En busca de personajes poco tratados
La historia ha proporcionado en países de Europa occidental -en especial, en Gran Bretaña- muchas vocaciones para la política. Éste fue, sin duda, el caso de Carmen Llorca, profesora universitaria y técnica en información y turismo, quien durante la última parte de su vida tuvo una intensa dedicación a la vida pública en las filas de la conservadora Alianza Popular y, de forma más precisa, en el entorno de Fraga.Llorca se formó en una tradición de historia contemporánea fundamentalmente política y volcada de manera eminente hacia la biografía, con intereses en personajes hasta entonces poco tratados y con una voluntad de captar de ellos el conocimiento general de toda una época, el siglo XIX, sobre la que, hasta bien entrados los años sesenta, parecía poco adecuado escribir en España. El origen de este enfoque historiográfico hay que encontrarlo, sin duda, en Jesús Pabón, una relevante figura de nuestra historiografía cuya meritoria obra, tan grata de lectura, sigue manteniendo, con los inevitables envejecimientos, una brillantez espectacular. Llorca no llegó nunca a las alturas de su maestro, pero en dos de sus libros sobre el XIX aparecen algunos destellos de su marca. En Isabel II y su tiempo y Castelar, precursor de la democracia cristiana, Llorca ofreció sendos textos elaborados con materiales secundarios, pero en los que el entrecruzamiento de una abundante bibliografía histórica de la época, los testimonios literarios y la voluntad de dejar lo mejor posible al retratado ofrecen un panorama satisfactorio, en especial para lo que era la escasa bibliografía histórica de la época en que esos libros aparecieron.
Era habitual en aquellos momentos -y sigue siéndolo hoy, aunque minoritaria y mucho menos justificadamente- la trasposición del pasado hacia el presente. El segundo de los libros citados muestra esa propensión, y es también un buen indicio historiográfico: Llorca rescataba a un personaje del pasado -que en tiempos más remotos hubiera sido poco aceptable-, y desde el propio título de su libro lo asimilaba a una fórmula política del presente y testimoniaba un cierto cambio en la percepción de quienes, como ella, estaban inequívocamente con la España oficial de entonces. Algún día habrá que estudiar de forma coherente y completa actitudes como ésas (y también otras, más trascendentes, que convirtieron a la historia en una pasión nacional al final del franquismo). No cabe dudar que la de Llorca fue sincera y bienintecionada, y no nacía de una pretensión utilitaria o vergonzosamente propagandística, como fue el caso de otras.

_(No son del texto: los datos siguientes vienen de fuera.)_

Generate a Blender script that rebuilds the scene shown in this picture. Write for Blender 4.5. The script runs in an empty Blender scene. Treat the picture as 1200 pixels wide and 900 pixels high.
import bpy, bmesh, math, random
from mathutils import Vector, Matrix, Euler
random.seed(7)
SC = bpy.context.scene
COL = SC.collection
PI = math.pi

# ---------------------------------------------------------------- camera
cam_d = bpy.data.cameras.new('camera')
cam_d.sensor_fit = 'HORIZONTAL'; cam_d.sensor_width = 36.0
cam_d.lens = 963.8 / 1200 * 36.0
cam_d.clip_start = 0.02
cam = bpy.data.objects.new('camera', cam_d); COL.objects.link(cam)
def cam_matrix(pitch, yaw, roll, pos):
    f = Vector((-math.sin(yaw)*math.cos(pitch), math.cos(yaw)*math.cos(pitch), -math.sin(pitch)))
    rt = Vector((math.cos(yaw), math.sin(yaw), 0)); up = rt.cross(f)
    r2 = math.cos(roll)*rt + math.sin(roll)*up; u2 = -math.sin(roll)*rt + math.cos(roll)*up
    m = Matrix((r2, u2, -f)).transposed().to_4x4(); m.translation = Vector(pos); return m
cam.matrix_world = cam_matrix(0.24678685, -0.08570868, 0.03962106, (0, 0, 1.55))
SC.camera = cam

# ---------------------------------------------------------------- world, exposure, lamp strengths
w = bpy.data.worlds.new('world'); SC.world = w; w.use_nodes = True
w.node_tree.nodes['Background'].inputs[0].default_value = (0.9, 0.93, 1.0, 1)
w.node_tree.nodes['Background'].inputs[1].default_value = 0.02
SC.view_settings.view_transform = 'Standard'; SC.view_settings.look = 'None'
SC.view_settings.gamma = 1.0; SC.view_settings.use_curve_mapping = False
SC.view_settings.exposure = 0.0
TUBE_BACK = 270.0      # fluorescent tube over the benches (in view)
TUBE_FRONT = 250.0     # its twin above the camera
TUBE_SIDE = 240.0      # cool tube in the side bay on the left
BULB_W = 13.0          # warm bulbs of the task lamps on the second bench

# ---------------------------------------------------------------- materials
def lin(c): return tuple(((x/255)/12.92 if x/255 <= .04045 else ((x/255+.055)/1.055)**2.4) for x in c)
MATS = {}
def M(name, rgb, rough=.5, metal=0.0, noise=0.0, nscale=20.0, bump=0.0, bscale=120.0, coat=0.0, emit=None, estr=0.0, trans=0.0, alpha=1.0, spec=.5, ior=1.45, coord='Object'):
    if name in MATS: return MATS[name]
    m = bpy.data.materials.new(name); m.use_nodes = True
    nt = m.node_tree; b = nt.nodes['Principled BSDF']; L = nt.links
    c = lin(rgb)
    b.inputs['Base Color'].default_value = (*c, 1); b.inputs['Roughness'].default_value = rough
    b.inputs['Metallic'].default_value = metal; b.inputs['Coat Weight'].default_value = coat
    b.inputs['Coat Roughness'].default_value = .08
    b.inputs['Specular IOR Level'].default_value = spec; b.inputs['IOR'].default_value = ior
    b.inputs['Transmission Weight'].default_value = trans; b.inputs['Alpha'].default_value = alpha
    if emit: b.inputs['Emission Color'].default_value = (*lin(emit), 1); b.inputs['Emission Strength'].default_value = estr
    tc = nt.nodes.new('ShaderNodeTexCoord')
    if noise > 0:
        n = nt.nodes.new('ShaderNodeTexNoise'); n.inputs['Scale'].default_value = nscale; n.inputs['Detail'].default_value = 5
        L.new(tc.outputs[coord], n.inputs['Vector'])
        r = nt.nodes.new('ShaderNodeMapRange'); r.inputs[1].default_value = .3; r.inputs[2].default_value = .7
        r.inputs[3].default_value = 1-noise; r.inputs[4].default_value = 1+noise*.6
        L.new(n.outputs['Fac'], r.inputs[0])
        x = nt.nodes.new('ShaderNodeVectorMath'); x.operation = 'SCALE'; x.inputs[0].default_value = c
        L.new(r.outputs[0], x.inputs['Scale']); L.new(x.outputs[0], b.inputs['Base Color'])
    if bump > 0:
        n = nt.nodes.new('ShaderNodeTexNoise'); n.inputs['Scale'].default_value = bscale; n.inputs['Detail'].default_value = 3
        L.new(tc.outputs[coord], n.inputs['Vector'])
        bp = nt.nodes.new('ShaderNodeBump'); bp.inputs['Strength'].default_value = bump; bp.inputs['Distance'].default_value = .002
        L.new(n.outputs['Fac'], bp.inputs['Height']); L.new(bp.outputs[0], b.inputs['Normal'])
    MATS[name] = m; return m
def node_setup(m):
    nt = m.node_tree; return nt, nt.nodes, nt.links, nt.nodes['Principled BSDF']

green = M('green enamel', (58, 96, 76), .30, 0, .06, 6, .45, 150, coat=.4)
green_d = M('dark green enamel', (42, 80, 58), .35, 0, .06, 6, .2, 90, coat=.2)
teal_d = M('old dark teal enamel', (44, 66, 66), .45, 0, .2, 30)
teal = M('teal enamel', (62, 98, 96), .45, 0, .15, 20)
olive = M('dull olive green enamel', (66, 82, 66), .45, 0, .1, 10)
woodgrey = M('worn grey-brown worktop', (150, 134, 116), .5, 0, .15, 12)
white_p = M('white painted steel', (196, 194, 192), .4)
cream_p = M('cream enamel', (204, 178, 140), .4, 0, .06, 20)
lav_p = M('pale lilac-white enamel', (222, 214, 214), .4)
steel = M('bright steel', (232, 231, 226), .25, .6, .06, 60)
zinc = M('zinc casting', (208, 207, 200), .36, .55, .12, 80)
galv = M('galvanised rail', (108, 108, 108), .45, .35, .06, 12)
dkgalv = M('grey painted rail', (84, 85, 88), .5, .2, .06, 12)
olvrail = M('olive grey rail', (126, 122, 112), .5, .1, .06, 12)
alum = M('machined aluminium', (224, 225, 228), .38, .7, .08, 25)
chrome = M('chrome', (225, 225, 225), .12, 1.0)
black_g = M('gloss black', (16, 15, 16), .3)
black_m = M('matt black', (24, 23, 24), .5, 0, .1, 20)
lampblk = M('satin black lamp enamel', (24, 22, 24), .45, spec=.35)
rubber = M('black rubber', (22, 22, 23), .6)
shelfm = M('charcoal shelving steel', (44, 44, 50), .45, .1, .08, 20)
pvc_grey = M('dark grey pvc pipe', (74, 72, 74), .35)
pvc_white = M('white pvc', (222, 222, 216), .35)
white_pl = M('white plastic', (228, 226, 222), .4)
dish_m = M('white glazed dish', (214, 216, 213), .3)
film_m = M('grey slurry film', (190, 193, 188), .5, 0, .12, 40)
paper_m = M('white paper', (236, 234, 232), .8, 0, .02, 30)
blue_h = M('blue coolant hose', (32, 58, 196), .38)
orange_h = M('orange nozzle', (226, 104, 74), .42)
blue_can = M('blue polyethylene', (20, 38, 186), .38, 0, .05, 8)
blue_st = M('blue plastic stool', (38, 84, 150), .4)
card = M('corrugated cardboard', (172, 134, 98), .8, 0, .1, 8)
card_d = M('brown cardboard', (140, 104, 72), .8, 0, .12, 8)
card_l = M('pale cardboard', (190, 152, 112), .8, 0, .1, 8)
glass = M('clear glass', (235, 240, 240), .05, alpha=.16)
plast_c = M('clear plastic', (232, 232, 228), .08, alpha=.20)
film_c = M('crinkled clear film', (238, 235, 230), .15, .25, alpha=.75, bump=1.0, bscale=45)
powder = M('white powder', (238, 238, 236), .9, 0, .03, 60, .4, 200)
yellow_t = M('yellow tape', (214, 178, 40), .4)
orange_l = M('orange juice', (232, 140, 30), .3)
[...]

Desde los setenta, tuvo Llorca una actuación política en organismos culturales dependientes de la Administración, primero como presidenta del Ateneo de Madrid y luego como última responsable de la Delegación Nacional de Cultura del Movimiento, hasta su misma desaparición. Sobre estos años escribió un libro de memorias que no deja de tener interés, porque, desde la perspectiva de una segunda fila bien informada, testimonió, de un modo que puede parecer paradójico, no sólo las tensiones del momento, sino también una real voluntad de apertura y, al mismo tiempo, una incapacidad para comprender hasta dónde iba a llegar en última instancia, porque el proceso de cambio era inevitable. Su mérito fue, en los años siguientes, adaptarse, con talante conservador pero también liberal en el trato personal, a una nueva situación política en la que también aportó su meritorio grano de arena en el Consejo de RTVE o en el Parlamento Europeo.